Dataset entries
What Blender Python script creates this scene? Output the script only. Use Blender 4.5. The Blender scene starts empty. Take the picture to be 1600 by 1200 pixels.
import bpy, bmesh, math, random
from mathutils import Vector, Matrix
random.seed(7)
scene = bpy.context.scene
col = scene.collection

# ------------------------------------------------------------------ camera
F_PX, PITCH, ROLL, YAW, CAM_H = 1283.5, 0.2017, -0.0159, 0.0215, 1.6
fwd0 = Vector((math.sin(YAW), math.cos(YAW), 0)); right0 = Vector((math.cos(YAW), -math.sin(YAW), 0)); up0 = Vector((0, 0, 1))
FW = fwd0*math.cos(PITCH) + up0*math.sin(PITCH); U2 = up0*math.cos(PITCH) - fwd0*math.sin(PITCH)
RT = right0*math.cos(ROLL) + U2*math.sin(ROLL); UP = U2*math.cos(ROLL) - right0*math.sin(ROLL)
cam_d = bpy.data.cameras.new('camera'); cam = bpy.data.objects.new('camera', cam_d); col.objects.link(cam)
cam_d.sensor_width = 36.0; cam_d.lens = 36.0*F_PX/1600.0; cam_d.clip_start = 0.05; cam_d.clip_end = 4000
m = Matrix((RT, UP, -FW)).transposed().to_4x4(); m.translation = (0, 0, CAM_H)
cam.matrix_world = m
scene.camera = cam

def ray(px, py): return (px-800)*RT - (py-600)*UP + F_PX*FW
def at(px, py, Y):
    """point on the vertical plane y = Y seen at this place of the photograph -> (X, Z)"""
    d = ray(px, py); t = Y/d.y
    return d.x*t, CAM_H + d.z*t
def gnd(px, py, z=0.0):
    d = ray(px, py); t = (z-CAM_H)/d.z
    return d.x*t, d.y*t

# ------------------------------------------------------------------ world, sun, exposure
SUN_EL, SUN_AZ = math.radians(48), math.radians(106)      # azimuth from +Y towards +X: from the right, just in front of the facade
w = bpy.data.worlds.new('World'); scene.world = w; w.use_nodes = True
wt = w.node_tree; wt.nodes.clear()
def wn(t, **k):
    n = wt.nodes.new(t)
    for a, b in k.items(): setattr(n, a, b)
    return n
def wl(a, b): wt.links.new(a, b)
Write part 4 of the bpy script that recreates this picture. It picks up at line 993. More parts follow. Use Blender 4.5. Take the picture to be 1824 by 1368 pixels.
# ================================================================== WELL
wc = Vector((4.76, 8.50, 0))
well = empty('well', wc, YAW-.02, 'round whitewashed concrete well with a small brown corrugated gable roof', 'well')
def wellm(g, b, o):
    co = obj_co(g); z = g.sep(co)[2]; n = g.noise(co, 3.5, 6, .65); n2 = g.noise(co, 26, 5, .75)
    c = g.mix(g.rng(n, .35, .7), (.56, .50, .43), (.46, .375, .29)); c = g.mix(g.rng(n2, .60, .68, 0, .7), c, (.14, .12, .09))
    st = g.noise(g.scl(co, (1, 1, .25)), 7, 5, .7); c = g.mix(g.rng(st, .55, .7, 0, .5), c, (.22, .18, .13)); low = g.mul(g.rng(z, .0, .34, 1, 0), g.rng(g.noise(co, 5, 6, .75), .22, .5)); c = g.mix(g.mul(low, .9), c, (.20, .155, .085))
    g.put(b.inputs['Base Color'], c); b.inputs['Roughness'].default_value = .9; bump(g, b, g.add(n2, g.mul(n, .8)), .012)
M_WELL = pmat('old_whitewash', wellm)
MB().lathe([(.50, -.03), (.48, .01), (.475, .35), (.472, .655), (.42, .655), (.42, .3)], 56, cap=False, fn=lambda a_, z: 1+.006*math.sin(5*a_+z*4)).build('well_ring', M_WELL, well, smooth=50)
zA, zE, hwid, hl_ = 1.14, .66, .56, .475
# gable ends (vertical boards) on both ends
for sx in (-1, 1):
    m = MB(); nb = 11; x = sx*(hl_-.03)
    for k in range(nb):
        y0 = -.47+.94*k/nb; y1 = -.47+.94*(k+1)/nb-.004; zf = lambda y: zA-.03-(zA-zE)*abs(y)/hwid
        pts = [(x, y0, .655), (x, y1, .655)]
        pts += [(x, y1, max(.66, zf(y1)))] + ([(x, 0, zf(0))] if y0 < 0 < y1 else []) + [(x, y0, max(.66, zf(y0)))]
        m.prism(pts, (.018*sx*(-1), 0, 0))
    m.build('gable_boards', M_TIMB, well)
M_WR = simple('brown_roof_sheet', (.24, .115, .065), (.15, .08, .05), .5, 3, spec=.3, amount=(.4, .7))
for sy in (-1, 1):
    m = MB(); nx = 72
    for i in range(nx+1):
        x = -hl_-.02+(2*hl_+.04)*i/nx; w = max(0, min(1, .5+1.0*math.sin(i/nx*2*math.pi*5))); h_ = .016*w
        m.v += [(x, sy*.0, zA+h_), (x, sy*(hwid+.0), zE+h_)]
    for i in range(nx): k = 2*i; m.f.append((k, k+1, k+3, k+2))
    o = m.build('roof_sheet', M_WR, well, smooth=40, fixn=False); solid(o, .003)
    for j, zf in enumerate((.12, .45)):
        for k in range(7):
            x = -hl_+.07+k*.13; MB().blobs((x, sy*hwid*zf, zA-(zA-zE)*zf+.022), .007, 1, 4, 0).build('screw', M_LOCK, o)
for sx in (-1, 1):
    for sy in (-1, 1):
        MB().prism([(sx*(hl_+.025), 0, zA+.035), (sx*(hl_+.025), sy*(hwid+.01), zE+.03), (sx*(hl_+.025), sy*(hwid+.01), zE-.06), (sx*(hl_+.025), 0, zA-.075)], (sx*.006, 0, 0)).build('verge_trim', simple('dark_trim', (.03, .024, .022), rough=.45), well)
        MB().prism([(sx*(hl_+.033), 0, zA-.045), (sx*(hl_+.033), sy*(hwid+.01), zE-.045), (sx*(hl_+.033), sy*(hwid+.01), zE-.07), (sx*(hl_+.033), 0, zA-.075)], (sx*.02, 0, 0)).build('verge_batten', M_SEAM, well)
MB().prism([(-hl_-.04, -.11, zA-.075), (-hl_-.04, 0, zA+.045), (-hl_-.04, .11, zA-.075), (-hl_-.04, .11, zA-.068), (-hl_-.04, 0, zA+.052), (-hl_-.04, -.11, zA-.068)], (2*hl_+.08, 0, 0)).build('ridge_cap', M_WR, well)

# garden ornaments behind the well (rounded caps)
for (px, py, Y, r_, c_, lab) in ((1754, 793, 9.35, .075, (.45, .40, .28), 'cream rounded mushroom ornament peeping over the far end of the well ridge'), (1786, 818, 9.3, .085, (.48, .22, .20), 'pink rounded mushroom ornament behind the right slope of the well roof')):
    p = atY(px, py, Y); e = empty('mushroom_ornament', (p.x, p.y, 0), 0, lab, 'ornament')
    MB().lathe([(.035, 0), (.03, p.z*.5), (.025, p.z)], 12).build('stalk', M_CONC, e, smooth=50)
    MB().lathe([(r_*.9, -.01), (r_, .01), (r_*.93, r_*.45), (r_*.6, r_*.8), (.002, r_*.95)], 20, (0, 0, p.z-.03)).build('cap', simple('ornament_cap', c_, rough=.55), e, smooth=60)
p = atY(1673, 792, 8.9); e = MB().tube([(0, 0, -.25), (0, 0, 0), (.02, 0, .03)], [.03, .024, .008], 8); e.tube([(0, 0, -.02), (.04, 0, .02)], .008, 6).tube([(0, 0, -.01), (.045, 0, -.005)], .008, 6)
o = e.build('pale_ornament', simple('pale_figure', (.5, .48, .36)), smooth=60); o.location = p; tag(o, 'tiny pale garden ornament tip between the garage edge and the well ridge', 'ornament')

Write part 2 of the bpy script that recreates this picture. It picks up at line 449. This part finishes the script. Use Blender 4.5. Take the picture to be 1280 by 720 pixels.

Set problem: Retype the listing above in full, with no alterations.

Output for this exercise:
What Blender Python script creates this scene? Output the script only. Use Blender 4.5. The Blender scene starts empty. Take the picture to be 1600 by 1200 pixels.
import bpy, bmesh, math, random
from mathutils import Vector, Matrix
random.seed(7)
scene = bpy.context.scene
col = scene.collection

# ------------------------------------------------------------------ camera
F_PX, PITCH, ROLL, YAW, CAM_H = 1283.5, 0.2017, -0.0159, 0.0215, 1.6
fwd0 = Vector((math.sin(YAW), math.cos(YAW), 0)); right0 = Vector((math.cos(YAW), -math.sin(YAW), 0)); up0 = Vector((0, 0, 1))
FW = fwd0*math.cos(PITCH) + up0*math.sin(PITCH); U2 = up0*math.cos(PITCH) - fwd0*math.sin(PITCH)
RT = right0*math.cos(ROLL) + U2*math.sin(ROLL); UP = U2*math.cos(ROLL) - right0*math.sin(ROLL)
cam_d = bpy.data.cameras.new('camera'); cam = bpy.data.objects.new('camera', cam_d); col.objects.link(cam)
cam_d.sensor_width = 36.0; cam_d.lens = 36.0*F_PX/1600.0; cam_d.clip_start = 0.05; cam_d.clip_end = 4000
m = Matrix((RT, UP, -FW)).transposed().to_4x4(); m.translation = (0, 0, CAM_H)
cam.matrix_world = m
scene.camera = cam

def ray(px, py): return (px-800)*RT - (py-600)*UP + F_PX*FW
def at(px, py, Y):
    """point on the vertical plane y = Y seen at this place of the photograph -> (X, Z)"""
    d = ray(px, py); t = Y/d.y
    return d.x*t, CAM_H + d.z*t
def gnd(px, py, z=0.0):
    d = ray(px, py); t = (z-CAM_H)/d.z
    return d.x*t, d.y*t

# ------------------------------------------------------------------ world, sun, exposure
SUN_EL, SUN_AZ = math.radians(48), math.radians(106)      # azimuth from +Y towards +X: from the right, just in front of the facade
w = bpy.data.worlds.new('World'); scene.world = w; w.use_nodes = True
wt = w.node_tree; wt.nodes.clear()
def wn(t, **k):
    n = wt.nodes.new(t)
    for a, b in k.items(): setattr(n, a, b)
    return n
def wl(a, b): wt.links.new(a, b)
Write part 4 of the bpy script that recreates this picture. It picks up at line 993. More parts follow. Use Blender 4.5. Take the picture to be 1824 by 1368 pixels.
# ================================================================== WELL
wc = Vector((4.76, 8.50, 0))
well = empty('well', wc, YAW-.02, 'round whitewashed concrete well with a small brown corrugated gable roof', 'well')
def wellm(g, b, o):
    co = obj_co(g); z = g.sep(co)[2]; n = g.noise(co, 3.5, 6, .65); n2 = g.noise(co, 26, 5, .75)
    c = g.mix(g.rng(n, .35, .7), (.56, .50, .43), (.46, .375, .29)); c = g.mix(g.rng(n2, .60, .68, 0, .7), c, (.14, .12, .09))
    st = g.noise(g.scl(co, (1, 1, .25)), 7, 5, .7); c = g.mix(g.rng(st, .55, .7, 0, .5), c, (.22, .18, .13)); low = g.mul(g.rng(z, .0, .34, 1, 0), g.rng(g.noise(co, 5, 6, .75), .22, .5)); c = g.mix(g.mul(low, .9), c, (.20, .155, .085))
    g.put(b.inputs['Base Color'], c); b.inputs['Roughness'].default_value = .9; bump(g, b, g.add(n2, g.mul(n, .8)), .012)
M_WELL = pmat('old_whitewash', wellm)
MB().lathe([(.50, -.03), (.48, .01), (.475, .35), (.472, .655), (.42, .655), (.42, .3)], 56, cap=False, fn=lambda a_, z: 1+.006*math.sin(5*a_+z*4)).build('well_ring', M_WELL, well, smooth=50)
zA, zE, hwid, hl_ = 1.14, .66, .56, .475
# gable ends (vertical boards) on both ends
for sx in (-1, 1):
    m = MB(); nb = 11; x = sx*(hl_-.03)
    for k in range(nb):
        y0 = -.47+.94*k/nb; y1 = -.47+.94*(k+1)/nb-.004; zf = lambda y: zA-.03-(zA-zE)*abs(y)/hwid
        pts = [(x, y0, .655), (x, y1, .655)]
        pts += [(x, y1, max(.66, zf(y1)))] + ([(x, 0, zf(0))] if y0 < 0 < y1 else []) + [(x, y0, max(.66, zf(y0)))]
        m.prism(pts, (.018*sx*(-1), 0, 0))
    m.build('gable_boards', M_TIMB, well)
M_WR = simple('brown_roof_sheet', (.24, .115, .065), (.15, .08, .05), .5, 3, spec=.3, amount=(.4, .7))
for sy in (-1, 1):
    m = MB(); nx = 72
    for i in range(nx+1):
        x = -hl_-.02+(2*hl_+.04)*i/nx; w = max(0, min(1, .5+1.0*math.sin(i/nx*2*math.pi*5))); h_ = .016*w
        m.v += [(x, sy*.0, zA+h_), (x, sy*(hwid+.0), zE+h_)]
    for i in range(nx): k = 2*i; m.f.append((k, k+1, k+3, k+2))
    o = m.build('roof_sheet', M_WR, well, smooth=40, fixn=False); solid(o, .003)
    for j, zf in enumerate((.12, .45)):
        for k in range(7):
            x = -hl_+.07+k*.13; MB().blobs((x, sy*hwid*zf, zA-(zA-zE)*zf+.022), .007, 1, 4, 0).build('screw', M_LOCK, o)
for sx in (-1, 1):
    for sy in (-1, 1):
        MB().prism([(sx*(hl_+.025), 0, zA+.035), (sx*(hl_+.025), sy*(hwid+.01), zE+.03), (sx*(hl_+.025), sy*(hwid+.01), zE-.06), (sx*(hl_+.025), 0, zA-.075)], (sx*.006, 0, 0)).build('verge_trim', simple('dark_trim', (.03, .024, .022), rough=.45), well)
        MB().prism([(sx*(hl_+.033), 0, zA-.045), (sx*(hl_+.033), sy*(hwid+.01), zE-.045), (sx*(hl_+.033), sy*(hwid+.01), zE-.07), (sx*(hl_+.033), 0, zA-.075)], (sx*.02, 0, 0)).build('verge_batten', M_SEAM, well)
MB().prism([(-hl_-.04, -.11, zA-.075), (-hl_-.04, 0, zA+.045), (-hl_-.04, .11, zA-.075), (-hl_-.04, .11, zA-.068), (-hl_-.04, 0, zA+.052), (-hl_-.04, -.11, zA-.068)], (2*hl_+.08, 0, 0)).build('ridge_cap', M_WR, well)

# garden ornaments behind the well (rounded caps)
for (px, py, Y, r_, c_, lab) in ((1754, 793, 9.35, .075, (.45, .40, .28), 'cream rounded mushroom ornament peeping over the far end of the well ridge'), (1786, 818, 9.3, .085, (.48, .22, .20), 'pink rounded mushroom ornament behind the right slope of the well roof')):
    p = atY(px, py, Y); e = empty('mushroom_ornament', (p.x, p.y, 0), 0, lab, 'ornament')
    MB().lathe([(.035, 0), (.03, p.z*.5), (.025, p.z)], 12).build('stalk', M_CONC, e, smooth=50)
    MB().lathe([(r_*.9, -.01), (r_, .01), (r_*.93, r_*.45), (r_*.6, r_*.8), (.002, r_*.95)], 20, (0, 0, p.z-.03)).build('cap', simple('ornament_cap', c_, rough=.55), e, smooth=60)
p = atY(1673, 792, 8.9); e = MB().tube([(0, 0, -.25), (0, 0, 0), (.02, 0, .03)], [.03, .024, .008], 8); e.tube([(0, 0, -.02), (.04, 0, .02)], .008, 6).tube([(0, 0, -.01), (.045, 0, -.005)], .008, 6)
o = e.build('pale_ornament', simple('pale_figure', (.5, .48, .36)), smooth=60); o.location = p; tag(o, 'tiny pale garden ornament tip between the garage edge and the well ridge', 'ornament')

Write part 2 of the bpy script that recreates this picture. It picks up at line 449. This part finishes the script. Use Blender 4.5. Take the picture to be 1280 by 720 pixels.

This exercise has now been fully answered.